Kansas is still doing alright in terms of soil moisture, which is reflected in the 63% good-to-excellent rating for wheat in the latest USDA Crop Progress Report. But it is dry in west Texas. Rainfall that misses here is not going to be good for establishment as temperatures remain mild even though average temperatures are falling now.

Soft red winter wheat areas in the Midwest saw heavy rainfall that delayed planting and progress thus far has been slower than normal. Illinois, Indiana, Michigan and Ohio are all behind the average pace and still have between 25% and 34% left to plant. The delays could be extended further into November and that will leave these plants with only a short period to produce good root zones before winter weather settles in.

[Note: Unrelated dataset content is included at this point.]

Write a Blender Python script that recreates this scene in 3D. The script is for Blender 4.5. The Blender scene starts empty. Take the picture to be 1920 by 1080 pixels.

Speaking of winter's temperatures, it appears the first shot of colder air will work into the middle of the country this weekend and into next week. Highs in the 30s and 40s Fahrenheit in the North-Central U.S. are expected to follow a cold front that should sweep through much of the country, with 40s and 50s from the Central and Southern Plains into the Mid-Atlantic. This shot of cold air may be brief, but is a sign that November could end up with below-normal temperatures for the month, as DTN is forecasting. Temperatures below normal would likely force winter wheat into dormancy a bit quicker, leaving the window for root development shorter. Should drought start off the 2022 spring in some of these areas, wheat could see some challenges.